Julian explains that his contemporaries worshipped industrialization because it gave society a more efficient means to produce wealth. The radical idea that publicly owned capital would improve society greatly was immensely unpopular in the nineteenth century. Julian states that the twentieth-century economy, based on publicly owned capital, is far more efficient than that of the nineteenth century. Therefore, Bellamy tempts his readers to consider publicly owned capital by presenting it as an improvement on the things that they admire most about their own industrial economy. Hence, he appeals to their rational, emotional, and moral sensibilities in his attempt to win them over to his proposals for social reform.

Because an economy based on publicly owned capital is more efficient (less wasteful), every citizen is guaranteed a comfortable standard of living equal to that of every other citizen. Personal freedom is not reduced by the absence of privately owned means of production, but increased. Every citizen is well-educated, and every citizen is allowed a great deal of latitude in choosing a career that suits him. This freedom of choice did not exist in the nineteenth century. Education was available only to the privileged few, and poverty forced the rest of humanity to take whatever job was available because starvation was the only alternative. Concerns about social status forced the wealthy to undertake only certain occupations, those that carried a measure of prestige, whether they were well-suited to them or not.

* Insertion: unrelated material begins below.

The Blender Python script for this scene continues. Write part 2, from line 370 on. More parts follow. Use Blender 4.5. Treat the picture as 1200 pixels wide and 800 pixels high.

Although Bellamy's proposals for social reform are remarkably radical, he is still subject to nineteenth-century prejudices. Despite Julian's glowing report on the fairness and equality of twentieth-century society, there is no mention of the role of women in this utopia. Bellamy refers to men only, in both general and individual examples of twentieth-century progress. Although he eventually devotes a chapter to women later in Looking Backward, women are still clearly marginalized in his portrait of the perfect society.